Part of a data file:
────────────────
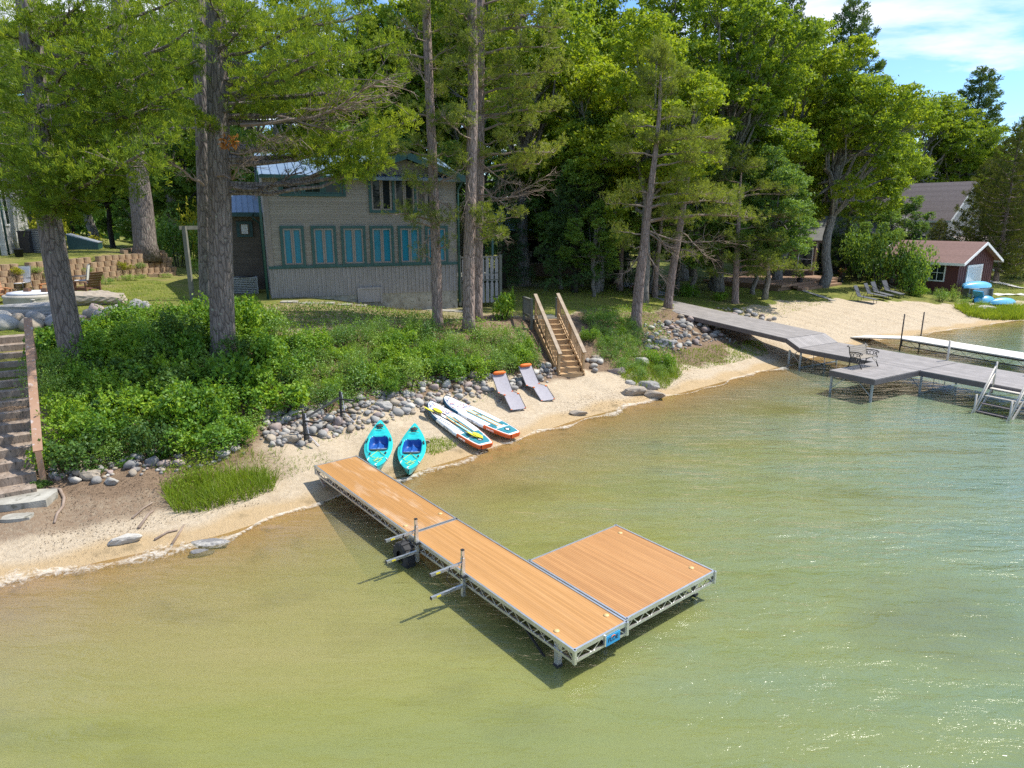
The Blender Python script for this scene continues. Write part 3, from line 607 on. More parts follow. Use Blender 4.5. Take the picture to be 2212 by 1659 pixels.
def sup(pt, pn, label):
    L = 3.5; up = nrm(np.array([0, 0, 1.])-nrm(pn-pt)*nrm(pn-pt)[2]); r = thing('paddleboard', label, 'paddleboard', mat=frame(pt, pn, up), group='inflatable paddleboards on the sand')
    hw = lambda u: np.interp(u, OU, OH); ue = np.unique(np.concatenate([np.linspace(0, 1, 41), OU])); rk = lambda u: .12*np.clip((u-.75)/.25, 0, 1)**2+.0*u
    vv = np.linspace(-1, 1, 9); U, Vv = np.meshgrid(ue, vv, indexing='ij')
    b = MB(); b.grid(np.stack([U*L, Vv*hw(U), .15+rk(U)-.012*np.abs(Vv)**6], -1).reshape(-1, 3), len(ue), 9); b.grid(np.stack([U*L, -Vv*hw(U), rk(U)+.0*U], -1).reshape(-1, 3), len(ue), 9); b.build('deck', m_['board'], r)
    for s in (-1, 1):
        for u0, u1, mt, nm in ((0, .30, 'orail', 'tail_rail'), (.30, .66, 'board', 'rail'), (.66, 1, 'navy', 'nose_rail')):
            uu = np.unique(np.concatenate([ue[(ue > u0) & (ue < u1)], [u0, u1]])); a = np.linspace(-1, 1, 9)
            U2, A2 = np.meshgrid(uu, a, indexing='ij'); bul = .045*np.sqrt(1-A2**2)
            b = MB(); b.grid(np.stack([U2*L, s*(hw(U2)+bul*np.clip(hw(U2)/.1, 0, 1)), .075+rk(U2)-s*A2*.069], -1).reshape(-1, 3), len(uu), 9); b.build(nm, m_[mt], r)
    b = MB(); b.box((-.012, 0, .078), (.04, .34, .13)); b.build('tail', m_['orail'], r)
    def slab(u0, u1, y0, y1, mat, nm, z=.156, clip=.05):
        uu = np.linspace(u0, u1, 13); b = MB()
        top = np.array([[u*L, max(-hw(u)+clip, min(hw(u)-clip, y)), z+rk(u)] for u in uu for y in (y0, y1)])
        b.grid(top, 13, 2, 0, False); return b.build(nm, m_[mat], r)
    slab(.70, .985, -.5, .5, 'print', 'nose_pad', .157, .035)
    tp = slab(.025, .16, -.5, .5, 'teal', 'tail_pad')
    for u0, u1, y0, y1, mt in ((.20, .66, -.05, .05, 'mint'), (.20, .66, .06, .10, 'ostripe'), (.20, .66, -.10, -.06, 'ostripe'), (.20, .62, .11, .17, 'teal'), (.20, .62, -.17, -.11, 'teal')): slab(u0, u1, y0, y1, mt, 'deck_stripe')
    slab(.17, .27, .18, .34, 'teal', 'deck_stripe'); slab(.17, .27, -.34, -.18, 'teal', 'deck_stripe')
    MB().lathe([(0, 0), (.10, 0), (.10, .004), (0, .005)], (.36, .0, .158), 20).build('emblem', m_['ink'], tp); MB().lathe([(0, 0), (.075, 0), (.075, .003), (0, .004)], (.36, .0, .162), 4).build('emblem', m_['board'], tp)
    b = MB(); b.tube([(1.62, -.04, .16), (1.68, -.03, .19), (1.74, .03, .19), (1.8, .04, .16)], .012, 6); b.build('handle', m_['black'], r)
    b = MB(); b.tube([(L-.06, -.06, .28), (L-.05, 0, .30), (L-.06, .06, .28)], .014, 6); b.build('nose_handle', m_['black'], r)
    for s in (1, ):
        text('BOTE', .12, m_['ink'], r, (1.65, .448, .075), (math.pi/2, 0, math.pi), ext=.002)
        text('EASRIDER', .075, m_['board'], r, (.72, .433, .08), (math.pi/2, 0, math.pi+.09), ext=.002)
    for k in range(4): MB().box((.75+.5*k, .30, .156), (.03, .02, .014)).build('ring', m_['black'], r)
    MB().prism([(.2, -.01), (.45, -.01), (.45, .01), (.2, .01)], -.16, .0).build('fin', m_['black'], r)
    return r
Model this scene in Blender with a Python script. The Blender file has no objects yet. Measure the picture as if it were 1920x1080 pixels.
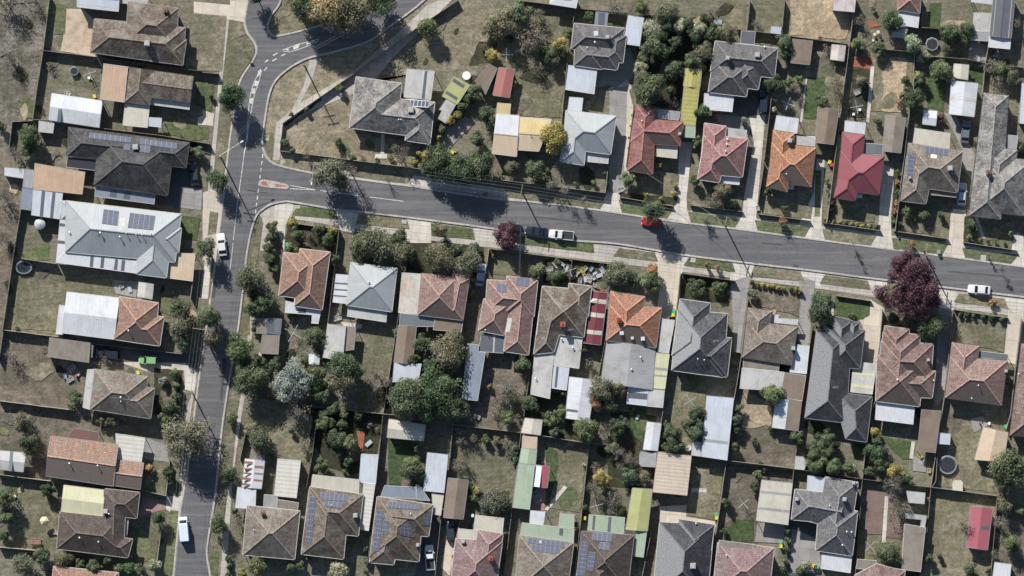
import bpy, math, random, re
import numpy as np
from mathutils import Vector, Matrix

# ------------------------------------------------------------------ camera, light, exposure
SC = bpy.context.scene
S = 9.4                    # photo pixels per metre
HC = 1000.0                # camera height
cd = bpy.data.cameras.new("camera"); cam = bpy.data.objects.new("camera", cd)
SC.collection.objects.link(cam); SC.camera = cam
cam.location = (0, 0, HC); cam.rotation_euler = (0, 0, 0)
cd.sensor_width = 36; cd.lens = 36 * HC / (1920 / S)
cd.clip_start = 10; cd.clip_end = 9000
SUN_EL, SUN_AZ = 33.5, 333.5          # sun in the north-north-west
w = bpy.data.worlds.new("World"); SC.world = w; w.use_nodes = True
nt = w.node_tree; sky = nt.nodes.new('ShaderNodeTexSky'); sky.sky_type = 'NISHITA'
sky.sun_disc = False; sky.sun_elevation = math.radians(SUN_EL); sky.sun_rotation = math.radians(SUN_AZ)
sky.air_density = 1.0; sky.dust_density = 0.6
nt.links.new(sky.outputs[0], nt.nodes['Background'].inputs[0]); nt.nodes['Background'].inputs[1].default_value = 0.075
sl = bpy.data.lights.new("sun", 'SUN'); sun = bpy.data.objects.new("sun", sl); SC.collection.objects.link(sun)
sl.energy = 5.0; sl.angle = math.radians(0.5); sl.color = (1, .975, .94)
az = math.radians(SUN_AZ); el = math.radians(SUN_EL)
sd = Vector((math.sin(az) * math.cos(el), math.cos(az) * math.cos(el), math.sin(el)))
sun.rotation_euler = sd.to_track_quat('Z', 'Y').to_euler(); sun.location = (0, 0, 200)
SC.view_settings.view_transform = 'Standard'; SC.view_settings.look = 'None'
SC.view_settings.exposure = 0.46; SC.view_settings.gamma = 1
SC.render.engine = 'CYCLES'
try:
    SC.cycles.max_bounces = 4; SC.cycles.diffuse_bounces = 2; SC.cycles.use_denoising = True
except Exception: pass

# ------------------------------------------------------------------ helpers
R = random.Random(7)
COL = SC.collection
TX = dict(a=0, b=380, c=760, d=1140, e=1520); TY = {'1': 0, '2': 250, '3': 500, '4': 780}
def P(t, x, y, z=0.0):
    """map reading (tile t, x, y at 3.6x) of something at height z -> metres"""
    if t[0] == 'z': px, py = x, y                      # whole-map reading
    else: px = TX[t[0]] + x / 3.6; py = TY[t[1]] + y / 3.6
    k = 1 - z / HC
    return ((px - 960) / S * k, (540 - py) / S * k)
def PP(t, s, z=0.0):
    s = s.strip()
    if ':' in s[:4]: t, s = s.split(':')
    return [P(t, *map(float, q.split(',')[:2]), z) for q in s.split()]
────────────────
Work to be completed: Write out every entry again word for word, without any of the pictures.

Answer for this exercise:
The Blender Python script for this scene continues. Write part 3, from line 607 on. More parts follow. Use Blender 4.5. Take the picture to be 2212 by 1659 pixels.
def sup(pt, pn, label):
    L = 3.5; up = nrm(np.array([0, 0, 1.])-nrm(pn-pt)*nrm(pn-pt)[2]); r = thing('paddleboard', label, 'paddleboard', mat=frame(pt, pn, up), group='inflatable paddleboards on the sand')
    hw = lambda u: np.interp(u, OU, OH); ue = np.unique(np.concatenate([np.linspace(0, 1, 41), OU])); rk = lambda u: .12*np.clip((u-.75)/.25, 0, 1)**2+.0*u
    vv = np.linspace(-1, 1, 9); U, Vv = np.meshgrid(ue, vv, indexing='ij')
    b = MB(); b.grid(np.stack([U*L, Vv*hw(U), .15+rk(U)-.012*np.abs(Vv)**6], -1).reshape(-1, 3), len(ue), 9); b.grid(np.stack([U*L, -Vv*hw(U), rk(U)+.0*U], -1).reshape(-1, 3), len(ue), 9); b.build('deck', m_['board'], r)
    for s in (-1, 1):
        for u0, u1, mt, nm in ((0, .30, 'orail', 'tail_rail'), (.30, .66, 'board', 'rail'), (.66, 1, 'navy', 'nose_rail')):
            uu = np.unique(np.concatenate([ue[(ue > u0) & (ue < u1)], [u0, u1]])); a = np.linspace(-1, 1, 9)
            U2, A2 = np.meshgrid(uu, a, indexing='ij'); bul = .045*np.sqrt(1-A2**2)
            b = MB(); b.grid(np.stack([U2*L, s*(hw(U2)+bul*np.clip(hw(U2)/.1, 0, 1)), .075+rk(U2)-s*A2*.069], -1).reshape(-1, 3), len(uu), 9); b.build(nm, m_[mt], r)
    b = MB(); b.box((-.012, 0, .078), (.04, .34, .13)); b.build('tail', m_['orail'], r)
    def slab(u0, u1, y0, y1, mat, nm, z=.156, clip=.05):
        uu = np.linspace(u0, u1, 13); b = MB()
        top = np.array([[u*L, max(-hw(u)+clip, min(hw(u)-clip, y)), z+rk(u)] for u in uu for y in (y0, y1)])
        b.grid(top, 13, 2, 0, False); return b.build(nm, m_[mat], r)
    slab(.70, .985, -.5, .5, 'print', 'nose_pad', .157, .035)
    tp = slab(.025, .16, -.5, .5, 'teal', 'tail_pad')
    for u0, u1, y0, y1, mt in ((.20, .66, -.05, .05, 'mint'), (.20, .66, .06, .10, 'ostripe'), (.20, .66, -.10, -.06, 'ostripe'), (.20, .62, .11, .17, 'teal'), (.20, .62, -.17, -.11, 'teal')): slab(u0, u1, y0, y1, mt, 'deck_stripe')
    slab(.17, .27, .18, .34, 'teal', 'deck_stripe'); slab(.17, .27, -.34, -.18, 'teal', 'deck_stripe')
    MB().lathe([(0, 0), (.10, 0), (.10, .004), (0, .005)], (.36, .0, .158), 20).build('emblem', m_['ink'], tp); MB().lathe([(0, 0), (.075, 0), (.075, .003), (0, .004)], (.36, .0, .162), 4).build('emblem', m_['board'], tp)
    b = MB(); b.tube([(1.62, -.04, .16), (1.68, -.03, .19), (1.74, .03, .19), (1.8, .04, .16)], .012, 6); b.build('handle', m_['black'], r)
    b = MB(); b.tube([(L-.06, -.06, .28), (L-.05, 0, .30), (L-.06, .06, .28)], .014, 6); b.build('nose_handle', m_['black'], r)
    for s in (1, ):
        text('BOTE', .12, m_['ink'], r, (1.65, .448, .075), (math.pi/2, 0, math.pi), ext=.002)
        text('EASRIDER', .075, m_['board'], r, (.72, .433, .08), (math.pi/2, 0, math.pi+.09), ext=.002)
    for k in range(4): MB().box((.75+.5*k, .30, .156), (.03, .02, .014)).build('ring', m_['black'], r)
    MB().prism([(.2, -.01), (.45, -.01), (.45, .01), (.2, .01)], -.16, .0).build('fin', m_['black'], r)
    return r
Model this scene in Blender with a Python script. The Blender file has no objects yet. Measure the picture as if it were 1920x1080 pixels.
import bpy, math, random, re
import numpy as np
from mathutils import Vector, Matrix

# ------------------------------------------------------------------ camera, light, exposure
SC = bpy.context.scene
S = 9.4                    # photo pixels per metre
HC = 1000.0                # camera height
cd = bpy.data.cameras.new("camera"); cam = bpy.data.objects.new("camera", cd)
SC.collection.objects.link(cam); SC.camera = cam
cam.location = (0, 0, HC); cam.rotation_euler = (0, 0, 0)
cd.sensor_width = 36; cd.lens = 36 * HC / (1920 / S)
cd.clip_start = 10; cd.clip_end = 9000
SUN_EL, SUN_AZ = 33.5, 333.5          # sun in the north-north-west
w = bpy.data.worlds.new("World"); SC.world = w; w.use_nodes = True
nt = w.node_tree; sky = nt.nodes.new('ShaderNodeTexSky'); sky.sky_type = 'NISHITA'
sky.sun_disc = False; sky.sun_elevation = math.radians(SUN_EL); sky.sun_rotation = math.radians(SUN_AZ)
sky.air_density = 1.0; sky.dust_density = 0.6
nt.links.new(sky.outputs[0], nt.nodes['Background'].inputs[0]); nt.nodes['Background'].inputs[1].default_value = 0.075
sl = bpy.data.lights.new("sun", 'SUN'); sun = bpy.data.objects.new("sun", sl); SC.collection.objects.link(sun)
sl.energy = 5.0; sl.angle = math.radians(0.5); sl.color = (1, .975, .94)
az = math.radians(SUN_AZ); el = math.radians(SUN_EL)
sd = Vector((math.sin(az) * math.cos(el), math.cos(az) * math.cos(el), math.sin(el)))
sun.rotation_euler = sd.to_track_quat('Z', 'Y').to_euler(); sun.location = (0, 0, 200)
SC.view_settings.view_transform = 'Standard'; SC.view_settings.look = 'None'
SC.view_settings.exposure = 0.46; SC.view_settings.gamma = 1
SC.render.engine = 'CYCLES'
try:
    SC.cycles.max_bounces = 4; SC.cycles.diffuse_bounces = 2; SC.cycles.use_denoising = True
except Exception: pass

# ------------------------------------------------------------------ helpers
R = random.Random(7)
COL = SC.collection
TX = dict(a=0, b=380, c=760, d=1140, e=1520); TY = {'1': 0, '2': 250, '3': 500, '4': 780}
def P(t, x, y, z=0.0):
    """map reading (tile t, x, y at 3.6x) of something at height z -> metres"""
    if t[0] == 'z': px, py = x, y                      # whole-map reading
    else: px = TX[t[0]] + x / 3.6; py = TY[t[1]] + y / 3.6
    k = 1 - z / HC
    return ((px - 960) / S * k, (540 - py) / S * k)
def PP(t, s, z=0.0):
    s = s.strip()
    if ':' in s[:4]: t, s = s.split(':')
    return [P(t, *map(float, q.split(',')[:2]), z) for q in s.split()]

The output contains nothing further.